According to MSNBC host Al Sharpton, the Republican presidential candidate wanted to get booed.

On MSNBC’s “PoliticsNation” a few hours after the speech, Sharpton said the former Massachusetts governor desperately wanted to show he wasn’t a flip-flopper.

“He had a hard audience for him,” Sharpton said. “But I think that what was interesting to me is, I think it was calculated, Tamron, that he was going to attack the president’s Affordable Health Care Act, call it ‘Obamacare’ and expect that he would get some kind of displeasure from the audience.”

Sharpton said Romney intentionally instigated attendees so that he would “be able to be play to the right-wing and to his conservative base” and say, “I went in and stood up and that I’m not a waffler — not one that goes from one side to the other. I stood up where I knew it wasn’t going to be popular.”

Sharpton added, “I don’t think that he went to the NAACP to get support.”
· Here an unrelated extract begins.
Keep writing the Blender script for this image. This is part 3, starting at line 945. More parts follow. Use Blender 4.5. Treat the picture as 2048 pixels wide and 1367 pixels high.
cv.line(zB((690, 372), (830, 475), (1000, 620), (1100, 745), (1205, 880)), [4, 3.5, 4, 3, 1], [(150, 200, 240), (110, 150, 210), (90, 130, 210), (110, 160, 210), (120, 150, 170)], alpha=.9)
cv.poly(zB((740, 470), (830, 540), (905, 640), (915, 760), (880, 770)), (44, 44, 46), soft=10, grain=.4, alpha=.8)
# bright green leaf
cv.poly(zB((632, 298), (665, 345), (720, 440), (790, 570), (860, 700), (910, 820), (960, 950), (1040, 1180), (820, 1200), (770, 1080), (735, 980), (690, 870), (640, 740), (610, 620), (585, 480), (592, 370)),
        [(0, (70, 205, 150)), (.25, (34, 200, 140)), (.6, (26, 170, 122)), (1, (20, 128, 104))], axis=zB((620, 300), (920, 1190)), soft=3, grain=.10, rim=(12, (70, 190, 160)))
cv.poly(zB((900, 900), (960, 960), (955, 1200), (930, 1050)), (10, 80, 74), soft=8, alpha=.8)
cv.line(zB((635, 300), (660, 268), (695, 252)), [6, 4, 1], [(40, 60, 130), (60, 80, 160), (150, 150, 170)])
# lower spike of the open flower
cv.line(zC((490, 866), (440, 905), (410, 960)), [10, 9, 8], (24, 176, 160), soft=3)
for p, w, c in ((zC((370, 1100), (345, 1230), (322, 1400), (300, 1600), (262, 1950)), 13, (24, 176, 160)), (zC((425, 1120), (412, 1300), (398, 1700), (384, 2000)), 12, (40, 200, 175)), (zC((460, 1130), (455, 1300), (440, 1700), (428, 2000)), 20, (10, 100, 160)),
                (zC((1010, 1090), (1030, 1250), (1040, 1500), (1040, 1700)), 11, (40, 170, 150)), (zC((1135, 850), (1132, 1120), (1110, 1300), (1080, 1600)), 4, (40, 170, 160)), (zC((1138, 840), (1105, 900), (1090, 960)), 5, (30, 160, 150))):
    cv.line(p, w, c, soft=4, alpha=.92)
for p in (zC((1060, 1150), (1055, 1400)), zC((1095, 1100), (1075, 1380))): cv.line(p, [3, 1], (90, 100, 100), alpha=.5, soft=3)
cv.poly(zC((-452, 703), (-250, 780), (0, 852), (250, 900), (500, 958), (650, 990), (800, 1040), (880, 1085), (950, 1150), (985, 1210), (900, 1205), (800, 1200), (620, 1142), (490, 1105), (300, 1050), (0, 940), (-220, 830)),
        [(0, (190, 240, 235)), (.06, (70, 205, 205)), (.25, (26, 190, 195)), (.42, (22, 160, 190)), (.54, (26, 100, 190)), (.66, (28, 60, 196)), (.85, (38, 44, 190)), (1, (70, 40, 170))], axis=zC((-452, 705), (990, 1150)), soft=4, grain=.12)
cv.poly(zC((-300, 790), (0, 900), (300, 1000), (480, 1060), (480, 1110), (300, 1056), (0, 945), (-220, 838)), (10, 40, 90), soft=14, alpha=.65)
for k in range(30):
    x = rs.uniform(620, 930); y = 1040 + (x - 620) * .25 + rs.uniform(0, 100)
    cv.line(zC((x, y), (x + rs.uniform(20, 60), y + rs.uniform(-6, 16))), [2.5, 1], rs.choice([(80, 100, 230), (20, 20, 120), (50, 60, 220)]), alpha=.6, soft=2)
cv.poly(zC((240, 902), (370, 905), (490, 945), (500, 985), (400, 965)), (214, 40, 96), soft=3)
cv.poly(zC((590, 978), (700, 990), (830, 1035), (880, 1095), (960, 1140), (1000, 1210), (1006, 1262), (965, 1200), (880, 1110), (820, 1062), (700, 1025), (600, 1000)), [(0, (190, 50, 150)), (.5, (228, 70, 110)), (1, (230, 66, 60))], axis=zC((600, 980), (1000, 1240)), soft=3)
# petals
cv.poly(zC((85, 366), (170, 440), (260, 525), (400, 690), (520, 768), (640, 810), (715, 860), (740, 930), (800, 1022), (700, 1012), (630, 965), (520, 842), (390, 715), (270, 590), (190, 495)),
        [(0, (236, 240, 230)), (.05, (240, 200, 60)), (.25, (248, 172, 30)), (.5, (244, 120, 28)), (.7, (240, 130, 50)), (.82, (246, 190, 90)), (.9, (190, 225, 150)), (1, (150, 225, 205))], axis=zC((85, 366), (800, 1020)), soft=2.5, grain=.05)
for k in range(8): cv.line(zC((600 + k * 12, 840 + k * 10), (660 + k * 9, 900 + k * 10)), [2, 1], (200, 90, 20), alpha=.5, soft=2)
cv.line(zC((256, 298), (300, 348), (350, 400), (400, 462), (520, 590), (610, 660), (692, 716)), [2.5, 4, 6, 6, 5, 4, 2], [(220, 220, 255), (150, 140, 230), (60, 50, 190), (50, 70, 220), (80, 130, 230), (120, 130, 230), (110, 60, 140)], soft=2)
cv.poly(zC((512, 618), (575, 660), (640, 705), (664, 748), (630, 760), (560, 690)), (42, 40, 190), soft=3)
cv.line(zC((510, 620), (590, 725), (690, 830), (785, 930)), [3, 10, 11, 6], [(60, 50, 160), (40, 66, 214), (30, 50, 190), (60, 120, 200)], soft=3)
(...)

“When you hear him lay out his policy, how on the one hand do you say that I’m the best candidate for the African-American community and clearly as a disproportionate amount of unemployment and need and then you say but I’m going to cut all social programs, I’m going to preserve tax cuts for the wealthy, I’m declaring war on the middle class in many ways because he’s not going to support President Obama’s proposal of tax cuts for the middle class while they still deal with whether we have tax cuts for the rich,” Sharpton said. “So, I’m going to tell you I’m going to be good in my rhetoric, but the results of my program would only intensify the problems in the African-American community.”